Last year I was in the audience for a panel discussion at a professional conference. Every single member of the panel was a balding middle-aged man. It was as several members of the audience pointed out, cringe-making.
It has reached the stage where the low number of women in the Liberal Democrat group in the Commons strikes me it the same way.
You can say in our defence that we do not have safe seats into which we can parachute female candidates. You can say we had plenty of women candidates in promising seats at the last election – but the problem is that we did not win them. You can say we are selecting plenty of women in seats that look promising next time around.
Now Nick Clegg, according to today’s Independent, is considering imposing all-woman shortlists on the party.
That, of course, is not in Nick’s gift. He would have to convince the party conference to support the measure.

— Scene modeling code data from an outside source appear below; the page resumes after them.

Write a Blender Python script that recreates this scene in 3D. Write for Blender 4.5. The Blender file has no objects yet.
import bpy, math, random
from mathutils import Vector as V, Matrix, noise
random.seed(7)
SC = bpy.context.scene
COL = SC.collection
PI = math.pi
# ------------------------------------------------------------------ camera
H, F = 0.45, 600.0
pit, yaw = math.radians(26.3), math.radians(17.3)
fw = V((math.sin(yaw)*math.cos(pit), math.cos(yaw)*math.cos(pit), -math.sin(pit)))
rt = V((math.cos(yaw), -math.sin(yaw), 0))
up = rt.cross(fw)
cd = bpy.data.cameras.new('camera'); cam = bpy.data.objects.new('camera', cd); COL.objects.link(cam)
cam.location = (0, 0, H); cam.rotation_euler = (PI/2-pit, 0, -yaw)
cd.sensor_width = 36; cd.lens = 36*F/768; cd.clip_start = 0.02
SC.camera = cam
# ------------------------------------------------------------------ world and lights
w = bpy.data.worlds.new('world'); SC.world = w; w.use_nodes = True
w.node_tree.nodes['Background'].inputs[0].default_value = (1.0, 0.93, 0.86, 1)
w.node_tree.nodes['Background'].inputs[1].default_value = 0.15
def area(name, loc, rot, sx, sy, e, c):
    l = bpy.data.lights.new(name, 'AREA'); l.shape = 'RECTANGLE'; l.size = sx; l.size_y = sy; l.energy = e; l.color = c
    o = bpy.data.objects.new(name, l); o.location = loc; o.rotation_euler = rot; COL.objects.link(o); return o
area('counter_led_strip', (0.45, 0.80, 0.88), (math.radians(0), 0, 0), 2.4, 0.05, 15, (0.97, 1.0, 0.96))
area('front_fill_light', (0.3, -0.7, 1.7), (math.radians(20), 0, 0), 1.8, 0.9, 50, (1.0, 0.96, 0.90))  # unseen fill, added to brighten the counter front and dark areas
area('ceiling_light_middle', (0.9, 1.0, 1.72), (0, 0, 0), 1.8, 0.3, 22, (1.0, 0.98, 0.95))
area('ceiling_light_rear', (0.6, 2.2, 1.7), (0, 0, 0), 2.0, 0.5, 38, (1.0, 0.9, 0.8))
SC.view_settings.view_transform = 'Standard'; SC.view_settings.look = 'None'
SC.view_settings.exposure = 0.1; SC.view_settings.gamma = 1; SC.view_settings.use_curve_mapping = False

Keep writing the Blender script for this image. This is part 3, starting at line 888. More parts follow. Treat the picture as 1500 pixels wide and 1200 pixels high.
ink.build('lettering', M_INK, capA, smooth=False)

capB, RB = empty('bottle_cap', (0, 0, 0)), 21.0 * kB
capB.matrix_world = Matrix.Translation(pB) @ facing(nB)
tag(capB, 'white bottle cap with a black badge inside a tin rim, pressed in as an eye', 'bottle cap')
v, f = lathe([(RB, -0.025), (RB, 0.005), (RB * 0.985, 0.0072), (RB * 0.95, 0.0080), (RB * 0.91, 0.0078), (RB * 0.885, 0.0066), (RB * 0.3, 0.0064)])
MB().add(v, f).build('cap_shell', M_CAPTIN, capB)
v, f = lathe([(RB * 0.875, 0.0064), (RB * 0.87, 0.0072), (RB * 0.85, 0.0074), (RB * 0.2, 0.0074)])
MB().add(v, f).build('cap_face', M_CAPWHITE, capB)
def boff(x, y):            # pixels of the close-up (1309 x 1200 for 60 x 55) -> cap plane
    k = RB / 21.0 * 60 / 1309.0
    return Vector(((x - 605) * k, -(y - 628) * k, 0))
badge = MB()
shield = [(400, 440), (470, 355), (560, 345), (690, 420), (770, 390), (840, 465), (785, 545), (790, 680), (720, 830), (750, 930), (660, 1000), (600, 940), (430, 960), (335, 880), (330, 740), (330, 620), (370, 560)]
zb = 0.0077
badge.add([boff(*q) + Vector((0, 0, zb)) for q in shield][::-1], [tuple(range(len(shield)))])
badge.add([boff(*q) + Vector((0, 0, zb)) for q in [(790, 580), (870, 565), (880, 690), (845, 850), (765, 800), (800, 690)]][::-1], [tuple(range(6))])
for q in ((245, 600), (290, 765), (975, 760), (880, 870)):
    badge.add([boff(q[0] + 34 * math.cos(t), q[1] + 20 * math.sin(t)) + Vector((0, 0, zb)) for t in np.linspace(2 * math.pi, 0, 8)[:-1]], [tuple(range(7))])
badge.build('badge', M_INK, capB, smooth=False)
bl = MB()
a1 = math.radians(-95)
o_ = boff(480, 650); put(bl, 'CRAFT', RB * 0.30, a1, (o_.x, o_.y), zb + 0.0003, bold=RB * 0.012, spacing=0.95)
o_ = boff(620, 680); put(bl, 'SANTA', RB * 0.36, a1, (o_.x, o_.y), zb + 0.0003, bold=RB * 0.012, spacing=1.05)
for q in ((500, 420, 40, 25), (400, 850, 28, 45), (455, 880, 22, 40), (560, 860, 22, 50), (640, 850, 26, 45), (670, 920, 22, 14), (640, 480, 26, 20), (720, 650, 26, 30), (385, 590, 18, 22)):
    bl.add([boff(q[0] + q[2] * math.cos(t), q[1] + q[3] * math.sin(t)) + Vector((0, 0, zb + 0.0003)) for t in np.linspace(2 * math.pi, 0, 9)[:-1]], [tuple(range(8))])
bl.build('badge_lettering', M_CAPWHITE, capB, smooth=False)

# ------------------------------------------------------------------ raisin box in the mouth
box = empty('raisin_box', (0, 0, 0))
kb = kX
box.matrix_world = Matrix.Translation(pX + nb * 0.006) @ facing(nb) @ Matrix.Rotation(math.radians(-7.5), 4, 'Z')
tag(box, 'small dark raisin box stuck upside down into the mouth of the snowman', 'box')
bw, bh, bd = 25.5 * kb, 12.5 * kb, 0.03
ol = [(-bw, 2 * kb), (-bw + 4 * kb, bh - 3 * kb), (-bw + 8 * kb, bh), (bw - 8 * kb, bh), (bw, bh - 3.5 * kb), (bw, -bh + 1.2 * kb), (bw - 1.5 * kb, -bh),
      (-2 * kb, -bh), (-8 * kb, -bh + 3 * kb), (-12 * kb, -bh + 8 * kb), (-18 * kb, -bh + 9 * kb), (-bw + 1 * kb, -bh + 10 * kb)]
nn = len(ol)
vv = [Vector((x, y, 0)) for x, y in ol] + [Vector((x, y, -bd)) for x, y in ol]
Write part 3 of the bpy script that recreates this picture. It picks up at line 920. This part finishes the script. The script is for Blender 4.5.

And my heart is not in the idea. My ideal is still Liberal Democrat members selecting the best candidate for the seat, irrespective of sex, race or anything else.
But if you feel we have reached the point where Something Must Be Done, then I would much rather see all-woman shortlists than the Leadership Programme we have at present as the solution to this problem.
This is for two reasons. The first is that it involves the party establishment picking favourite sons and daughters who will then expect to be provided with agreeable seats to fight. This gives that establishment too much power, and I would rather see candidates fighting their way up from the bottom. There is also the point that some of those chosen, for the initial intake at least, seemed to be doing very well without any special help from the top.
More fundamentally, the Leadership Programme fails to challenge the part sufficiently. It says, in effect, that women candidates are not as good, but with the proper training they can be just as good as white men. What looks radical at the outset turns out to be deeply conservative.
When you set it against all those faults, it is hard to argue that all-woman shortlists would not be an improvement.